The Collection

16 May 2006 in Dance & Drama

Brunton Theatre, Musselburgh, and touring 2006

Rapture Theatre's "The Collection"

THE EASY thing would be to say that Mike Cullen’s play was about the problem of debt and the inhumane practices of the loan shark. In 2006, even more than when the play was first staged in 1995, we are a society perilously reliant on credit.

A generation brought up on student loans thinks nothing of shifting thousands from card to card in an endless cycle of avoidance. ‘The Collection’ is set in motion by the suicide of a woman whose debts have got out of control – an act that is all too believable.

Yet that’s not really what the play is about. Despite the setting, Cullen takes as given the obscenity of poverty and the greater obscenity of those who exploit it. For the playwright, that’s almost too obvious to need stating.
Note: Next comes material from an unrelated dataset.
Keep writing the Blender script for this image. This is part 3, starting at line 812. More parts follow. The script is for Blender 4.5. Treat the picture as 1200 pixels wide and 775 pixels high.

What interests him more is the way poverty affects all those who come into contact with it. Like David Mamet’s ‘Glengarry Glen Ross’, a play with which it has many similarities, ‘The Collection’ is set in a testosterone-powered office where the male workers hone their ruthless business techniques. In Mamet’s play they’re selling real estate, here they’re picking up interest repayments, but the cynicism and bravado is much the same.

Although Cullen captures the desperation and shame of the clients – women who are prepared to go to any lengths to stop the debts being called in – his real focus is the emotional damage sustained by the men. To survive in this most merciless end of the capitalist system, the debt collectors must shut themselves off to emotion and objectify their clients as subhuman. Then comes the casual violence, meaningless sex and cold-hearted opportunism.

It means that when Bob Lawson, a collector with 15 years service, allows a chink in his protective armour, imagining that a more sympathetic approach will avoid the trauma he has witnessed, his whole personality crumples under the strain.

Rather than being admired, his behaviour is perceived as weakness not only by his bullying workmates but by the very women he is trying vainly to help. As Lawson fails to reconcile compassion with effectiveness, he stands as a symbol of nothing less than masculinity in crisis.

If that sounds weighty, there’s nothing in Cullen’s script that makes it seem so. Rather it is a tense, tough-talking thriller, at turns funny and vicious, that never lets up. You wonder why it’s taken over a decade to come round again, not least in Michael Emans’ muscular production for Rapture Theatre.

As Lawson, Jimmy Chisholm is superb, weather-beaten but dynamic as he balances the competing impulses that are tearing him apart. Paul Thomas Hickey makes a sinister boss, revelling in the nihilism of the job, while Stewart Porter as the new boy takes a chilling journey from self-hatred to cynicism. But for a tendency to smile at moments of tension, Fletcher Mathers brings dignity to the cash-strapped client, contributing yet another tough edge to a powerful show.

The Collection can be seen at Easdale Island Hall (20 May 2006) and Mull Little Theatre, Dervaig (21 May 2006).